Vous citez deux films avec des femmes fortes dans les rôles titres. C’est inédit, si on évite de compter les trois précédents échecs que constituent Catwoman (2004) de Pitof, Supergirl (1984) de Jeannot Szwarc et Elektra (2005) de Rob Bowman. Avec Wonder Woman, on se rend enfin compte qu’on peut faire un bon film avec une super-héroïne. Mais attention, on ne va pas non plus trop loin dans la représentation de la femme forte. Wonder Woman reste bien chargée : elle aime bien les bébés et c’est l’amour qui la sauve. D’ailleurs, le personnage vu par Zack Snyder et Patty Jenkins n’est pas filmé de la même façon. Le premier s’intéresse plutôt à ses fesses et à ses seins. Pendant les combats, il la cadre de dos comme dans les comics. Jenkins, elle, ne va pas trop s’attarder là-dessus. Elle s’intéresse aux parties utiles : les bras, les jambes etc. Ces deux-trois astuces subtiles permettent d’avancer un peu certes, mais la partie n’est pas gagnée pour autant. On reste sur le même niveau d’inégalités en terme de nombre de personnages féminins dans les films et de réalisatrices. Et si vous remarquez, plus on monte dans les succès du box-office, moins il y a de femmes. On les retrouve plutôt dans les films indépendants plus modestes. Les décisionnaires n’ont pas assez confiance pour laisser les femmes gérer de gros budgets. Une étude récente de l’Université d’Annenberg démontre que plus les femmes se retrouvent impliquées dans le processus créatif, plus il y a de personnages féminins à l’écran. Vous en avez un bon exemple avec les deux premières saisons de la série Jessica Jones où l’on voit clairement la parité du côté de la réalisation. Résultat : les femmes parlent davantage.

Quand on parle cinéma de genre, on pense forcément à John Carpenter. Comment se positionne le réalisateur dans le renouvellement de l’iconographie de la femme idéale, notamment lorsqu’il donne naissance au slasher avec Halloween en 1978 ?

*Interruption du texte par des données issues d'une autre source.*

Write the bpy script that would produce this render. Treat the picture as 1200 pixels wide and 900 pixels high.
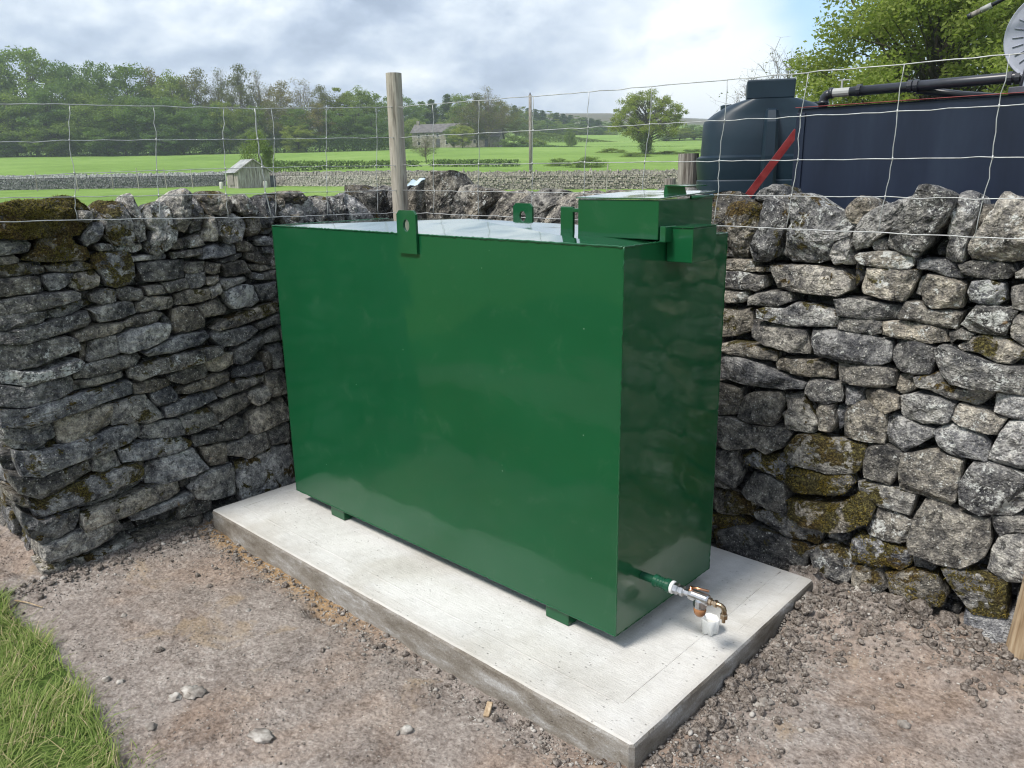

Jamie Lee Curtis interprète une girl next door dans La Nuit des Masques. C’est toujours la fille asexuée, plus ou moins vierge, avec un prénom souvent non-genré. Le dernier Halloween (2018) réalisé par David Gordon Green et produit par John Carpenter nous montre une passionnante histoire de transmission et d’héritage des techniques de la final girl, de mère en fille jusqu’à la petite-fille. Comme si chaque génération améliorait la précédente. Jamie Lee Curtis, devenue folle, sur-protège sa fille alors que c’est sa petite-fille, la final girl, qui prend en charge d’assassiner le monstre. Pour le reste, on ne peut pas vraiment affirmer que Carpenter soit un cinéaste qui produise un grand nombre de pin-up.

© Blumhouse

La pin-up pourrait-elle être non-genrée dans l’héritage des nouvelles revendications transgenres actuelles ?

J’espère bien ! Quand on voit la réaction des spectateurs face à un personnage queer à l’écran, ça reste encore compliqué. Même au-delà du cinéma : prenez Bilal Hassani et tous les messages de haines qu’il reçoit quotidiennement. Et pourtant il ne porte sa revendication politique que sur lui-même. Il s’exprime même de façon assez neutre au final. Je pense aussi à Billy Porter qui a porté une grande robe sur le tapis rouge pour les Oscars cette année. Et ça, c’est génial : il joue à la pin-up sans aucune barrière de genre. Le queer, c’est l’avenir.

* Propos recueillis à Paris, le 3 juillet 2019.